The move comes a month after a similar downgrade by counterparts at BNP Paribas Exane caused Ocado shares to lose a fifth of their value in one session.

The technology stock posted the biggest fall in today’s blue-chip session, with the FTSE 100 index down by 12.17 points at 7587.43. The FTSE 250 index lost 36.42 points to 17,417.80.

Sentiment remains fragile, particularly with earnings figures due later this week from major US companies including Goldman Sachs, Tesla, Netflix and Procter & Gamble.

On Friday, strong results by JPMorgan Chase were overshadowed by chief executive Jamie Dimon’s warning that the world may be facing the most dangerous time in decades.

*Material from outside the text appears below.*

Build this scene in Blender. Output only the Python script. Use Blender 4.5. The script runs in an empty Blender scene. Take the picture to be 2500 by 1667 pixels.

The defensive positioning of investors meant shares in Imperial Brands lifted 13.5p to 1725p, while Shell added 28p to 2750p as Brent Crude traded above $90 a barrel.

Small cap stocks in demand included green energy firm ITM Power after it announced plans for an “accelerated, asset-light” entry into the US market.

The Sheffield-based company, whose electrolyser systems are used in the generation of green hydrogen, rose 3% or 2.4p to 71.6p.

Cerillion, the AIM-listed provider of software for billing, charging and customer relationship management, jumped 8% or 90p to 1150p after it said annual profits will be “meaningfully ahead” of the City’s forecast £14.3 million.

With its pipeline of new customers growing, the London-based company expects to make further progress in the 2024 financial year.

Liberum upped its price target to 1400p and said shares had been unfairly treated after a profit warning by Spirent Communications led to fears of slower demand from telecoms customers.

The broker said: “Today’s trading update demonstrates that these fears are mis-placed.”